*Data section*.

----

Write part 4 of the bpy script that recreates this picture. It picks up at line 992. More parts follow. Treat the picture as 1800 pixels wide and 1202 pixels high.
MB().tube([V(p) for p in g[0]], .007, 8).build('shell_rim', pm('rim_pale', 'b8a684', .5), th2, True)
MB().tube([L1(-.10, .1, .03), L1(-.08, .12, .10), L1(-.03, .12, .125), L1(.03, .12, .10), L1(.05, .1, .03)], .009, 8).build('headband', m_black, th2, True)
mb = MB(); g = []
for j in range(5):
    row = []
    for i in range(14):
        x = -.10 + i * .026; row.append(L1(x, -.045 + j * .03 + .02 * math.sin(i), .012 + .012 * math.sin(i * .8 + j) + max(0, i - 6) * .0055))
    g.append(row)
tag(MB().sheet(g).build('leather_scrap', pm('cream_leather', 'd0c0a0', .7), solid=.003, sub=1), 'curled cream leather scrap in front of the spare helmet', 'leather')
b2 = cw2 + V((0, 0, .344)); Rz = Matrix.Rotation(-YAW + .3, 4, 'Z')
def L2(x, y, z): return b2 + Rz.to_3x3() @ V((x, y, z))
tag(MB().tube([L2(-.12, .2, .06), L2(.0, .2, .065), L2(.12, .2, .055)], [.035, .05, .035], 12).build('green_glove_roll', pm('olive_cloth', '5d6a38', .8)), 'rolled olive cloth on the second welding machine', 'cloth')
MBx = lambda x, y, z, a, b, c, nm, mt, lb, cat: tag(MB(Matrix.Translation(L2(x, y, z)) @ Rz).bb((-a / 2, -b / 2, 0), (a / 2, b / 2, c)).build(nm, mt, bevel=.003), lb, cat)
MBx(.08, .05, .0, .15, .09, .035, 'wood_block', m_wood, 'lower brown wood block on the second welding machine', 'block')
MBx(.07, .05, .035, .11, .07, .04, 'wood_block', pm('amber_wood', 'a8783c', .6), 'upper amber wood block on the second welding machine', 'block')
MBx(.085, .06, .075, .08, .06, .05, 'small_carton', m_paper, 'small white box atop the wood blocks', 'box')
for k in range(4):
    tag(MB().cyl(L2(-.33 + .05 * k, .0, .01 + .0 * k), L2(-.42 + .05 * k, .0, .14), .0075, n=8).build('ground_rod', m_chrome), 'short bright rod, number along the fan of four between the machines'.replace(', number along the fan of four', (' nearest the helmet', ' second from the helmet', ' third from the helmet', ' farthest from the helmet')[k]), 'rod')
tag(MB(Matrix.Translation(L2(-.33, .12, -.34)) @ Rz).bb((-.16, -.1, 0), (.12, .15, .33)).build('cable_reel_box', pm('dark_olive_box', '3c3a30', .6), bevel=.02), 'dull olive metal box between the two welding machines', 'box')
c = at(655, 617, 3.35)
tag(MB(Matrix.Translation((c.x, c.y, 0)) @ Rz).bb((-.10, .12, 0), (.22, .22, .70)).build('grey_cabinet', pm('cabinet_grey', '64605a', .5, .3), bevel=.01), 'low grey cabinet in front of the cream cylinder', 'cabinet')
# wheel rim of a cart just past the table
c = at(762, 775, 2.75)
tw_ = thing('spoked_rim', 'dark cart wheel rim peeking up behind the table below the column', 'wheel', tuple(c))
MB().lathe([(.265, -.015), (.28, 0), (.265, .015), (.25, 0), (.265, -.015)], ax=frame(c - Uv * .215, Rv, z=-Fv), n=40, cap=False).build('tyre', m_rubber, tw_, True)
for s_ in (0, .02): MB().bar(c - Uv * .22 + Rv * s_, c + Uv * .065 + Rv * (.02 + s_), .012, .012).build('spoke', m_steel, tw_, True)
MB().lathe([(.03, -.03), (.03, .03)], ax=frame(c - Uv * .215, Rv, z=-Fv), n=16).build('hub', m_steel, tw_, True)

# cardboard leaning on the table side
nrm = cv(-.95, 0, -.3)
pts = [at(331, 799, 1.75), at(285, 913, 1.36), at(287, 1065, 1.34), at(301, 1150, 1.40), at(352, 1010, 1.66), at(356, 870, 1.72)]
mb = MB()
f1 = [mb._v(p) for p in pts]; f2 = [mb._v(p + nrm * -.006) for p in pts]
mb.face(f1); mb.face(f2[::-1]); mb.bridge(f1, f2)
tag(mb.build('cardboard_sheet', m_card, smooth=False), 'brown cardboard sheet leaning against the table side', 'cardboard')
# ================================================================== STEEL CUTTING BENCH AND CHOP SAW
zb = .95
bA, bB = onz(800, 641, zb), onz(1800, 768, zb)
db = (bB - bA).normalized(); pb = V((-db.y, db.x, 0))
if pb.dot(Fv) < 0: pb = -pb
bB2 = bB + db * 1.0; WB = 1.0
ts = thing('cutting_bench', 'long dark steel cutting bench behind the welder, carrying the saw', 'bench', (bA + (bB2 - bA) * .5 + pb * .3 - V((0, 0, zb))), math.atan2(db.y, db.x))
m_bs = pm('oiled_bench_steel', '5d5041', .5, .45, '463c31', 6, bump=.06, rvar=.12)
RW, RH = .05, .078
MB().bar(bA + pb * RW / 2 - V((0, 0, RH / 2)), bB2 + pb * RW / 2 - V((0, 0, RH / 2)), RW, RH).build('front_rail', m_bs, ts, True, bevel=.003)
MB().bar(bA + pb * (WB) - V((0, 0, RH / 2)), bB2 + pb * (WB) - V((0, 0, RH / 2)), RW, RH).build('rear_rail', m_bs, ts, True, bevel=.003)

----

*Task to complete*.
Reproduce every line of the data verbatim.

*Response to this exercise*.
Write part 4 of the bpy script that recreates this picture. It picks up at line 992. More parts follow. Treat the picture as 1800 pixels wide and 1202 pixels high.
MB().tube([V(p) for p in g[0]], .007, 8).build('shell_rim', pm('rim_pale', 'b8a684', .5), th2, True)
MB().tube([L1(-.10, .1, .03), L1(-.08, .12, .10), L1(-.03, .12, .125), L1(.03, .12, .10), L1(.05, .1, .03)], .009, 8).build('headband', m_black, th2, True)
mb = MB(); g = []
for j in range(5):
    row = []
    for i in range(14):
        x = -.10 + i * .026; row.append(L1(x, -.045 + j * .03 + .02 * math.sin(i), .012 + .012 * math.sin(i * .8 + j) + max(0, i - 6) * .0055))
    g.append(row)
tag(MB().sheet(g).build('leather_scrap', pm('cream_leather', 'd0c0a0', .7), solid=.003, sub=1), 'curled cream leather scrap in front of the spare helmet', 'leather')
b2 = cw2 + V((0, 0, .344)); Rz = Matrix.Rotation(-YAW + .3, 4, 'Z')
def L2(x, y, z): return b2 + Rz.to_3x3() @ V((x, y, z))
tag(MB().tube([L2(-.12, .2, .06), L2(.0, .2, .065), L2(.12, .2, .055)], [.035, .05, .035], 12).build('green_glove_roll', pm('olive_cloth', '5d6a38', .8)), 'rolled olive cloth on the second welding machine', 'cloth')
MBx = lambda x, y, z, a, b, c, nm, mt, lb, cat: tag(MB(Matrix.Translation(L2(x, y, z)) @ Rz).bb((-a / 2, -b / 2, 0), (a / 2, b / 2, c)).build(nm, mt, bevel=.003), lb, cat)
MBx(.08, .05, .0, .15, .09, .035, 'wood_block', m_wood, 'lower brown wood block on the second welding machine', 'block')
MBx(.07, .05, .035, .11, .07, .04, 'wood_block', pm('amber_wood', 'a8783c', .6), 'upper amber wood block on the second welding machine', 'block')
MBx(.085, .06, .075, .08, .06, .05, 'small_carton', m_paper, 'small white box atop the wood blocks', 'box')
for k in range(4):
    tag(MB().cyl(L2(-.33 + .05 * k, .0, .01 + .0 * k), L2(-.42 + .05 * k, .0, .14), .0075, n=8).build('ground_rod', m_chrome), 'short bright rod, number along the fan of four between the machines'.replace(', number along the fan of four', (' nearest the helmet', ' second from the helmet', ' third from the helmet', ' farthest from the helmet')[k]), 'rod')
tag(MB(Matrix.Translation(L2(-.33, .12, -.34)) @ Rz).bb((-.16, -.1, 0), (.12, .15, .33)).build('cable_reel_box', pm('dark_olive_box', '3c3a30', .6), bevel=.02), 'dull olive metal box between the two welding machines', 'box')
c = at(655, 617, 3.35)
tag(MB(Matrix.Translation((c.x, c.y, 0)) @ Rz).bb((-.10, .12, 0), (.22, .22, .70)).build('grey_cabinet', pm('cabinet_grey', '64605a', .5, .3), bevel=.01), 'low grey cabinet in front of the cream cylinder', 'cabinet')
# wheel rim of a cart just past the table
c = at(762, 775, 2.75)
tw_ = thing('spoked_rim', 'dark cart wheel rim peeking up behind the table below the column', 'wheel', tuple(c))
MB().lathe([(.265, -.015), (.28, 0), (.265, .015), (.25, 0), (.265, -.015)], ax=frame(c - Uv * .215, Rv, z=-Fv), n=40, cap=False).build('tyre', m_rubber, tw_, True)
for s_ in (0, .02): MB().bar(c - Uv * .22 + Rv * s_, c + Uv * .065 + Rv * (.02 + s_), .012, .012).build('spoke', m_steel, tw_, True)
MB().lathe([(.03, -.03), (.03, .03)], ax=frame(c - Uv * .215, Rv, z=-Fv), n=16).build('hub', m_steel, tw_, True)

# cardboard leaning on the table side
nrm = cv(-.95, 0, -.3)
pts = [at(331, 799, 1.75), at(285, 913, 1.36), at(287, 1065, 1.34), at(301, 1150, 1.40), at(352, 1010, 1.66), at(356, 870, 1.72)]
mb = MB()
f1 = [mb._v(p) for p in pts]; f2 = [mb._v(p + nrm * -.006) for p in pts]
mb.face(f1); mb.face(f2[::-1]); mb.bridge(f1, f2)
tag(mb.build('cardboard_sheet', m_card, smooth=False), 'brown cardboard sheet leaning against the table side', 'cardboard')
# ================================================================== STEEL CUTTING BENCH AND CHOP SAW
zb = .95
bA, bB = onz(800, 641, zb), onz(1800, 768, zb)
db = (bB - bA).normalized(); pb = V((-db.y, db.x, 0))
if pb.dot(Fv) < 0: pb = -pb
bB2 = bB + db * 1.0; WB = 1.0
ts = thing('cutting_bench', 'long dark steel cutting bench behind the welder, carrying the saw', 'bench', (bA + (bB2 - bA) * .5 + pb * .3 - V((0, 0, zb))), math.atan2(db.y, db.x))
m_bs = pm('oiled_bench_steel', '5d5041', .5, .45, '463c31', 6, bump=.06, rvar=.12)
RW, RH = .05, .078
MB().bar(bA + pb * RW / 2 - V((0, 0, RH / 2)), bB2 + pb * RW / 2 - V((0, 0, RH / 2)), RW, RH).build('front_rail', m_bs, ts, True, bevel=.003)
MB().bar(bA + pb * (WB) - V((0, 0, RH / 2)), bB2 + pb * (WB) - V((0, 0, RH / 2)), RW, RH).build('rear_rail', m_bs, ts, True, bevel=.003)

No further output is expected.